Why every kitchen needs a “family fail-safe”

By easyFood

08 October 2019

What is a ‘family fail-safe’ I hear you ask? Well, let me explain. The family fail-safe is the meal one prepares when it’s late in the evening, you’re just in the door, there’s no plan in place, and the fridge is looking a bit bare. Alas, you turn to the family fail-safe, which never fails to satisfy. We’ve all been there, and I think to some degree, we all have one — even if subconsciously.

When you think of the family fail-safe, certain factors come into consideration. The first being time. The dish must be able to be made from start to finish, in a short amount of time. C’mon, you’re starving! You want food now. You don’t want to have to spend an hour preparing your dinner and you certainly don’t want to spend a significant amount of time waiting for it to cook. Instead, your fail-safe dish should take you around 30 minutes to prep and make, give or take.

The next factor is ease. The dish must be so easy to make, you can whip it up in your sleep. We don’t want any fancy shmancy cooking techniques or kitchen curveballs thrown at us when all we want is a quick bite.

Next up are our basic ingredients. The family fail-safe must consist of basic ingredients which you’re likely to have in your kitchen at all times. The kinds of food that are permanently ingrained on your weekly shopping list.

Coinciding with this, the fourth factor to take into account is adaptability. You should be comfortable and confident enough with your fail-safe dish that you can adapt any element of the recipe to fit in easily with whatever ingredients are in your fridge. For example, if your dish requires peas, think more along the lines of green vegetables; in place of chorizo, add bacon, ham or pancetta. This is not only for convenience, but also variety, to ensure it doesn’t feel like you’re eating the same meal every night.

Lastly, the family fail-safe must be effortlessly tasty. It should taste so good that it makes you want to go to the small effort of cooking it takes, as opposed to sticking in a microwaveable meal or ordering a takeaway. It should also maintain a relatively healthy nutritional value — meaning you won’t be overdoing your daily calorie count in one sitting by consuming this delicious dish.

In my home growing up, the family fail-safe was a combination of three ingredients; meat, potatoes and veg. This sounds extraordinarily broad, I know. However, that’s partially the point. It’s supposed to be broad enough that you don’t even realise you’re having the same meal over and over again. My mother could easily and quickly put together a delicious meal for the family, consisting of these three ingredients every night of the week and we wouldn’t notice.

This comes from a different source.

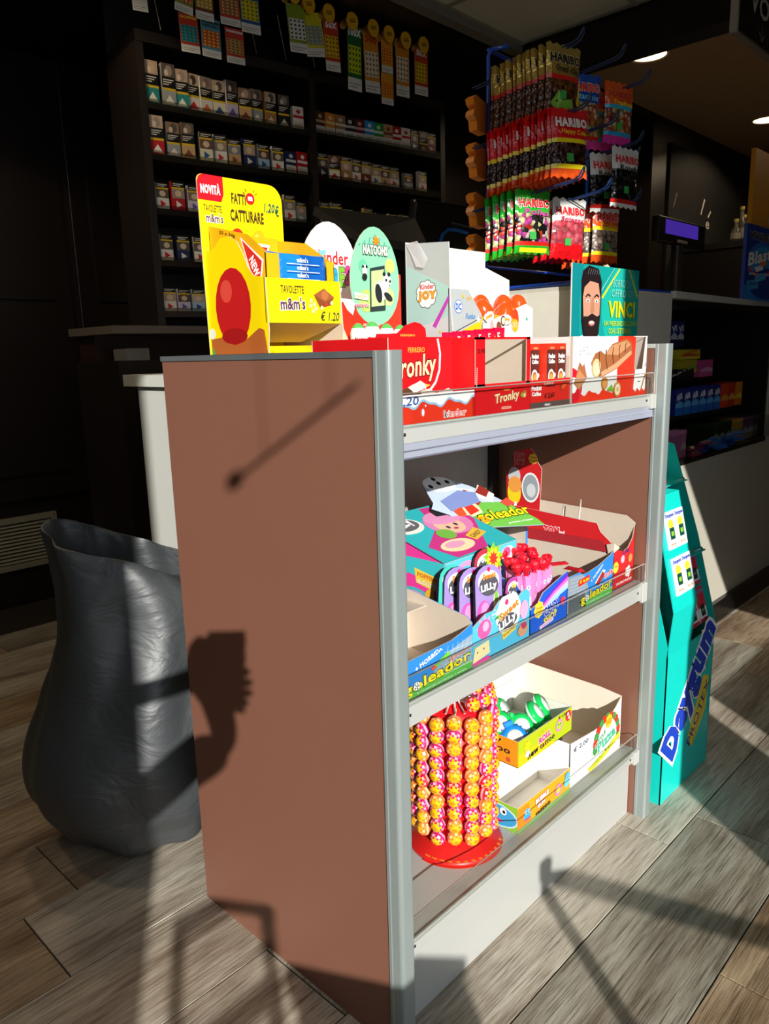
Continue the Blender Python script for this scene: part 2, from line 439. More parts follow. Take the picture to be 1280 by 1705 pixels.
for yy in (y0 + 0.015, y1 - 0.015):
    for zz in (z0 + 0.015, z1 - 0.015): MB().lathe((-3.182, yy, zz), [(0.005, 0), (0.004, 0.002), (0, 0.002)], CHROME, 8, 'X').build('screw', v)

# ================================================================== THE SWEETS UNIT
u = empty('display_unit', (-0.3, 0.48, 0), 'brown sided shop display unit with aluminium posts, three grey shelves of sweets', 'display shelf')
MB().box(-0.6, 0.0, 0.0, 0.022, 0.0, 1.24, BROWN).build('side_panel', u)
MB().box(-0.6, 0.0, 0.9585, 0.98, 0.0, 1.24, BROWN).build('side_panel', u)
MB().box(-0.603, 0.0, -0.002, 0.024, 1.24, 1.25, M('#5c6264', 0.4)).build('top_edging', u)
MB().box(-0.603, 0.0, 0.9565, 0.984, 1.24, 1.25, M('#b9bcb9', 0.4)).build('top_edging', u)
MB().box(-0.6, -0.21, 0.024, 0.9565, 1.232, 1.249, M('#4d5254', 0.4)).build('top_panel', u)
MB().box(-0.48, -0.468, 0.022, 0.9585, 0.0, 1.232, M('#a3a49d', 0.5)).build('back_panel', u)
MB().box(-0.468, -0.45, 0.93, 0.9585, 0.02, 1.2, M('#33312f', 0.4, metal=0.5)).build('slotted_upright', u)
MB().box(-0.468, -0.45, 0.022, 0.05, 0.02, 1.2, M('#33312f', 0.4, metal=0.5)).build('slotted_upright', u)
def post(y0, y1):
    pr = [(0.0, y0), (0.006, y0), (0.0075, y0 + 0.001)]
    for k in range(7):
        a = -pi / 2 + k / 6 * pi / 2; pr.append((0.022 + 0.008 * cos(a), y0 + 0.010 + 0.008 * sin(a)))
    for k in range(7):
        a = k / 6 * pi / 2; pr.append((0.022 + 0.008 * cos(a), y1 - 0.008 + 0.008 * sin(a)))
    pr.append((0.0, y1))
    return MB().slab([(x, y, 1.25) for x, y in pr], (0, 0, 1), 1.25, ALU)
post(-0.003, 0.034).build('post', u); post(0.957, 0.9935).build('post', u)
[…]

It could be steamed salmon, carrots and garlic mash on Monday, broccoli,  chicken Kiev and roasties on Wednesday, pork chops, boiled spuds and carrot and parsnip mash on Friday. Each one was simply satisfying and kept us full night after night.

One_pan_salmon
Our quick and easy one-pan salmon with potatoes and asparagus recipe

If any of your Irish mammies are anything like mine, then they love a good bargain. My mother would notoriously scour the reduced aisles of Tesco looking for deals to stock our gigantic chest freezer. Then, whenever she needed to fill the meat section of our infamous family fail-safe, she would turn to her stock of bargain buys and have an abundance of options to choose from.

As for the potato portion of the meal, my mother believes a dinner is not a dinner unless there’s a potato of some sort involved — end of story. We’ve always bought ours in 20kg bags from the local potato farm up the road, so there was never a shortage in our house.

Root vegetables are a weekly food shop staple for us, and so naturally became a part of the family fail-safe, easily fulfilling the delicious and nutritious requirements of the dish.

And so these three ingredients became a familiar friend, keeping our bellies full and our hearts warm. We would sit down at the table every evening, and we’d catch each other up on our days, discuss whatever current TV show we were all watching and talk about plans for the future or stories from the past — all over a plate of good ol’ meat, potatoes and veg.